-- Work to complete --
Of the records that follow, copy only the lines from the line containing "The Blender Python" to the line containing "STN = [stone_verts(i) for i in range(8)]", both included, exactly as written.

[Rows from a 3D scene dataset]
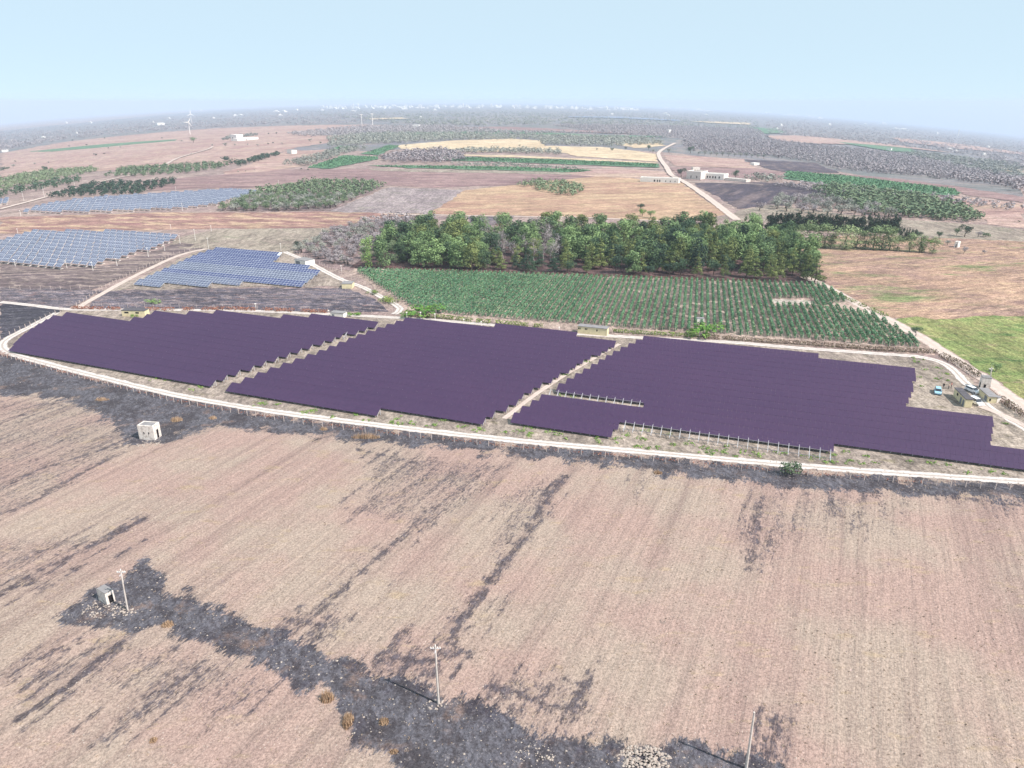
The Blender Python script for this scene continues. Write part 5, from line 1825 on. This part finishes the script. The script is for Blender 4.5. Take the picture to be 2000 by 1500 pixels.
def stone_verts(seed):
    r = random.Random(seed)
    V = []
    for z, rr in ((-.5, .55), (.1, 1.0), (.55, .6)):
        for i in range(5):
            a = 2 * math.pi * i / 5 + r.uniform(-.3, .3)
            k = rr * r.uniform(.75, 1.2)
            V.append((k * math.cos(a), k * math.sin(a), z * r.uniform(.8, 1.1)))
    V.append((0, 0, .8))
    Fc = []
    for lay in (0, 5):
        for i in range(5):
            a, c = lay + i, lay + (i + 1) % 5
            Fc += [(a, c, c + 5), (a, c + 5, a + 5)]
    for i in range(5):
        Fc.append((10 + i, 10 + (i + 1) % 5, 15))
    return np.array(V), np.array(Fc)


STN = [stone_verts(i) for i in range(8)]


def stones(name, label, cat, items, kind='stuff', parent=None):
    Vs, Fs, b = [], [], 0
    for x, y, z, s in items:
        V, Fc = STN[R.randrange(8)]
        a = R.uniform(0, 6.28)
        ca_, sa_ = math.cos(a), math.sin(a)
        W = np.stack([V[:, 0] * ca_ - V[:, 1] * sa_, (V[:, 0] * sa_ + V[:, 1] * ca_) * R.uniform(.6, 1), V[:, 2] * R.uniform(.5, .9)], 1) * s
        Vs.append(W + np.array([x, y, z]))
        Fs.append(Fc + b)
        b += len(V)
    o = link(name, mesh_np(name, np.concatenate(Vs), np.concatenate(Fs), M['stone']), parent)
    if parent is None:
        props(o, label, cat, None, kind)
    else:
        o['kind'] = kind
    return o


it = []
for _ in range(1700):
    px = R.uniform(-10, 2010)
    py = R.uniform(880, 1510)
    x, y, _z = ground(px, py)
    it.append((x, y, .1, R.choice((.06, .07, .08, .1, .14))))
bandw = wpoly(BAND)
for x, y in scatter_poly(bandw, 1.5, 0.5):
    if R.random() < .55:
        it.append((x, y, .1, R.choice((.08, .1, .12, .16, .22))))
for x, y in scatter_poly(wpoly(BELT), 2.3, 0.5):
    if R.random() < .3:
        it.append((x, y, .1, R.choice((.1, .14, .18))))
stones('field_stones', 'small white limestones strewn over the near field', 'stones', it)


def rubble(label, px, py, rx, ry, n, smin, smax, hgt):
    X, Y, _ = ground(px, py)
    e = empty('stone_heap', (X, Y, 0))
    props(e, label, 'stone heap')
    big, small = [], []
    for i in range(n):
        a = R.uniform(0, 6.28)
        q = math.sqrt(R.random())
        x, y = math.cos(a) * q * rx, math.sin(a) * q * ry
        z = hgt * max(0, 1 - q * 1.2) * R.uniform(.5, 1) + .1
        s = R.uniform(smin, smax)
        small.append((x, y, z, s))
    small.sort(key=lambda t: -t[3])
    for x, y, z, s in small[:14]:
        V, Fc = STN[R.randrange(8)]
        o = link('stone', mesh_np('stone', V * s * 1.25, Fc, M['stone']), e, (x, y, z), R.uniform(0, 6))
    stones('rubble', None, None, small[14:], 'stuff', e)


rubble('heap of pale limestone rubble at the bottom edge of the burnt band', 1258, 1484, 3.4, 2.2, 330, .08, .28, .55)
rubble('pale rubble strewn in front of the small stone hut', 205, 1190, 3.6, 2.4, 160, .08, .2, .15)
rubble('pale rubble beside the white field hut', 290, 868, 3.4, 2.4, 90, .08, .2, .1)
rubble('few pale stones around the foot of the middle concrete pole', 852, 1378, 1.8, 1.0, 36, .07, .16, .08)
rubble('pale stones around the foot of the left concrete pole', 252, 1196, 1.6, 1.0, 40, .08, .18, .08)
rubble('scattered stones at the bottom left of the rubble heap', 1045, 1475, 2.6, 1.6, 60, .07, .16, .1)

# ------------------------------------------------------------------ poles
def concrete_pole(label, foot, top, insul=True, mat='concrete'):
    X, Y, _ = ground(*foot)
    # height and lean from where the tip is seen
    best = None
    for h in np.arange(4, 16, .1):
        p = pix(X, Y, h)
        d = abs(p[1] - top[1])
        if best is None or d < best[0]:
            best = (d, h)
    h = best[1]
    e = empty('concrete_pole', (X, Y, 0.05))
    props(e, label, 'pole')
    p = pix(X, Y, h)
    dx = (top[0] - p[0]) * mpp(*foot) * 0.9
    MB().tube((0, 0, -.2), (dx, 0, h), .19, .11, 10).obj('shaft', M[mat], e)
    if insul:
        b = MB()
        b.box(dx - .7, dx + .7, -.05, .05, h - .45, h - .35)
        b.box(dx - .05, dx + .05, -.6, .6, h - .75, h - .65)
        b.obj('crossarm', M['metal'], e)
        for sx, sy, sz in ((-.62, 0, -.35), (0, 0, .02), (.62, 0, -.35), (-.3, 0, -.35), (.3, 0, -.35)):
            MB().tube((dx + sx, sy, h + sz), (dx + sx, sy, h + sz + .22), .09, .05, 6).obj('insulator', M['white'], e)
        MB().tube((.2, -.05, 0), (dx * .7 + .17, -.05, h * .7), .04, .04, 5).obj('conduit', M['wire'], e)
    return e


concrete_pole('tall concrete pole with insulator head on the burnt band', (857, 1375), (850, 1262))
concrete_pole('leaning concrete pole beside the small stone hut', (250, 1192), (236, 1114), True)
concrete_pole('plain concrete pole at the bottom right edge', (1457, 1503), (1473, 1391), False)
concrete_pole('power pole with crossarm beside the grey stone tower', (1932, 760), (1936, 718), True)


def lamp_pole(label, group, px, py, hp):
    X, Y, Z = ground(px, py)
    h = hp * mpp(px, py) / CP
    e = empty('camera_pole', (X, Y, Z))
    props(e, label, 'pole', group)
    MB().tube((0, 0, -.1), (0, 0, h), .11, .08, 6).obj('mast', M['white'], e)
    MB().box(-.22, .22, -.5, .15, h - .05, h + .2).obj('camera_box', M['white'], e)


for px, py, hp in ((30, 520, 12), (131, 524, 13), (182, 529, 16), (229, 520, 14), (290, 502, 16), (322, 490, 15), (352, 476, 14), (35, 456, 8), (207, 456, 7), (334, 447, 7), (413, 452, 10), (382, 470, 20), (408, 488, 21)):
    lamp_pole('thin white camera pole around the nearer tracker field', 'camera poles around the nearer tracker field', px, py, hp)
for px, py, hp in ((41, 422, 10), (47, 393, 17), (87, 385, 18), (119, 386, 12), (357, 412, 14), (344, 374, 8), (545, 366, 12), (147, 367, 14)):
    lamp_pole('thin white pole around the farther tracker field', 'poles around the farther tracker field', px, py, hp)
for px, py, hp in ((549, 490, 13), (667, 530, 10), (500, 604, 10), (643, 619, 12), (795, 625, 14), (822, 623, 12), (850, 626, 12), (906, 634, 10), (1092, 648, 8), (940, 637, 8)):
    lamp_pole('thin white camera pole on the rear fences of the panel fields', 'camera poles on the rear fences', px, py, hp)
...
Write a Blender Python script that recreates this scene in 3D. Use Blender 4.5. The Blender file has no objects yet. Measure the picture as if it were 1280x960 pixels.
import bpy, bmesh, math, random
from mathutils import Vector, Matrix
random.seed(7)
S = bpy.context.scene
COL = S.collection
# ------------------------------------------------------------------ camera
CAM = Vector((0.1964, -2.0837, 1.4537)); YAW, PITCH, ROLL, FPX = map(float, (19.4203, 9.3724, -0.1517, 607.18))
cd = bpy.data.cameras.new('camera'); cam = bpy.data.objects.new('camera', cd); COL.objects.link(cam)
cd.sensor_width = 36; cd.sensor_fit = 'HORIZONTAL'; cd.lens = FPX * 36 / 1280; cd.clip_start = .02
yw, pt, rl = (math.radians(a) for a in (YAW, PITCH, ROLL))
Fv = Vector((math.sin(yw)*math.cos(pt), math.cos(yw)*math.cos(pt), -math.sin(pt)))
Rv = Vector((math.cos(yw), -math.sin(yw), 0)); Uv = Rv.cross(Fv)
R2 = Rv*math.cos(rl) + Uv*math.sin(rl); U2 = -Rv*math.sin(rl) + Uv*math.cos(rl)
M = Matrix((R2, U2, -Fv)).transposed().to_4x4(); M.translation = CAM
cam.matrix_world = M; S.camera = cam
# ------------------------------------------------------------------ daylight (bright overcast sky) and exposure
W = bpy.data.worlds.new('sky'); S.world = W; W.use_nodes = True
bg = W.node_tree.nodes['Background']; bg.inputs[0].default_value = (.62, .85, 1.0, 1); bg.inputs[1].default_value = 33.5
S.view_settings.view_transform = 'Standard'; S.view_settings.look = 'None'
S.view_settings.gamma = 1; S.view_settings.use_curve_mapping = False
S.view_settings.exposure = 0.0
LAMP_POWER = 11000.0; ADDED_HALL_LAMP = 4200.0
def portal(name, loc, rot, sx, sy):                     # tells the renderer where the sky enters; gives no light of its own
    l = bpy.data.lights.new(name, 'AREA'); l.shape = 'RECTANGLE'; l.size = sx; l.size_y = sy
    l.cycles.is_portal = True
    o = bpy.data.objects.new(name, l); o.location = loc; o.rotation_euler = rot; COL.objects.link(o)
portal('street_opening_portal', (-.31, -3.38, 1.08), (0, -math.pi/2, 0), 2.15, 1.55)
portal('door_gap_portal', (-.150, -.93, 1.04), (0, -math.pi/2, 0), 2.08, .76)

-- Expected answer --
The Blender Python script for this scene continues. Write part 5, from line 1825 on. This part finishes the script. The script is for Blender 4.5. Take the picture to be 2000 by 1500 pixels.
def stone_verts(seed):
    r = random.Random(seed)
    V = []
    for z, rr in ((-.5, .55), (.1, 1.0), (.55, .6)):
        for i in range(5):
            a = 2 * math.pi * i / 5 + r.uniform(-.3, .3)
            k = rr * r.uniform(.75, 1.2)
            V.append((k * math.cos(a), k * math.sin(a), z * r.uniform(.8, 1.1)))
    V.append((0, 0, .8))
    Fc = []
    for lay in (0, 5):
        for i in range(5):
            a, c = lay + i, lay + (i + 1) % 5
            Fc += [(a, c, c + 5), (a, c + 5, a + 5)]
    for i in range(5):
        Fc.append((10 + i, 10 + (i + 1) % 5, 15))
    return np.array(V), np.array(Fc)


STN = [stone_verts(i) for i in range(8)]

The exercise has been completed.